We at the R Street Institute would like to wish our Canadian friends a happy Canada Day.

Institutionally, R Street owes a debt of gratitude to Canada. A former founding member of our governing board, David Frum, is Canadian and our current board chair, Marni Soupcoff, is the executive director of the Canadian Constitution Foundation. Editor-in-Chief R.J. Lehmann was briefly a Canadian resident and my presence at R Street, to the extent it is worthy of note, is a result of my father, Dave Adams, who is a Canadian by birth.

Today, the relationship between Canada and the United States is under-appreciated because of its remarkable stability. As neighbors, as partners in trade, as allies and as members of the Anglosphere, the United States and Canada share a bond unique among nations. But it wasn’t always that way.

Conflict between the United States and its neighbor to the north – be it flying a Union Jack or a dominion flag – has not been rare. But a relatively obscure conflict, one with only a single casualty, played a crucial but quiet role in the development of Canadian autonomy and the relationship the two countries enjoy today.

Known as the Pig War, roughly two decades before the date now celebrated as Canada Day, the United States and the British Empire nearly went to war over disputed territory in the San Juan Islands in the Pacific Northwest. The two powers mobilized sea and land forces in a border contest that was triggered by a pig.

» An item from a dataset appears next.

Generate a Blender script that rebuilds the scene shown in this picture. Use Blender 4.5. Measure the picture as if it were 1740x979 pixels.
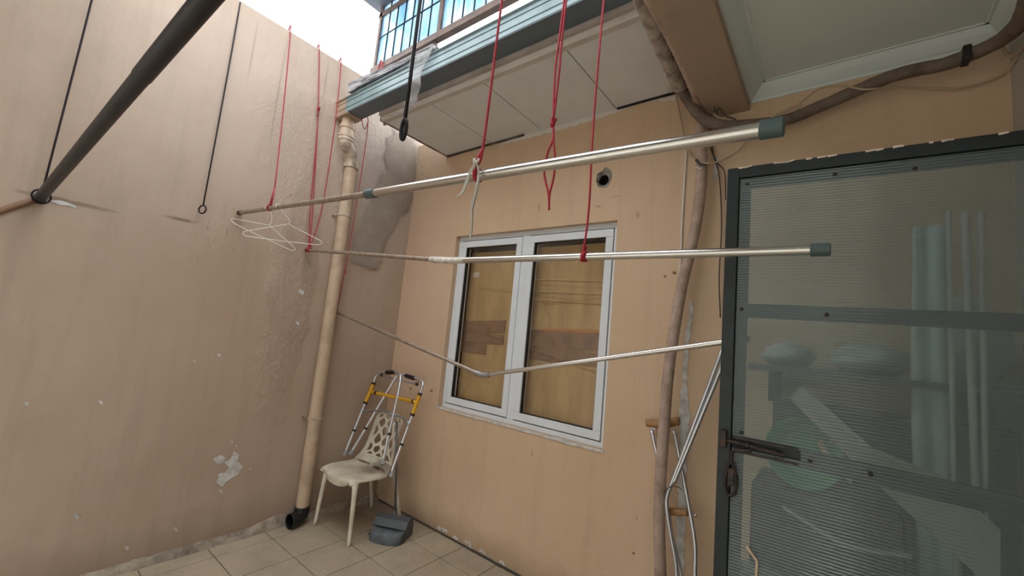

The story goes that a recently settled U.S. farmer on an island slip between the United States and Britain’s Canadian territories arose one day to find a pig tearing up his crops. To end the feast, the farmer shot the pig. This is where the trouble began, because the pig was owned by an employee of the royally chartered Hudson’s Bay Co.

Upon learning of the pig’s demise, the HBC employee demanded $100 compensation for the pig. The U.S. farmer responded by claiming the pig had been trespassing. That straightforward legal claim led directly to weightier questions of state about who exactly was on whose land.

The United States sent in troops to substantiate its claim. The British sent in marines and a naval squadron to substantiate theirs. When news of the brewing conflict reached Washington and London, the powers agreed to a joint military occupation of the island.

That joint occupation was hardly contentious. U.S. and British soldiers interacted regularly and even held friendly games of cricket to pass the time. Eventually, 12 years later, an arbitrator decided the island should be ceded in its entirety to the United States. This was in 1872, five years after the British North American Act.

Canadians were, understandably, irked by what they saw as a betrayal by the British. Already unhappy with the Oregon Treaty, which established the western boundaries between the nations, Canadian sentiment was cemented by the surrender of territory in the San Juan Islands. As a result, Canada began agitating in earnest for greater autonomy from Great Britain. Sovereignty followed.

So, on this Canada Day, let us not forget the sacrifice made by that doomed pig and the independent and cooperative relationship that its end helped forge!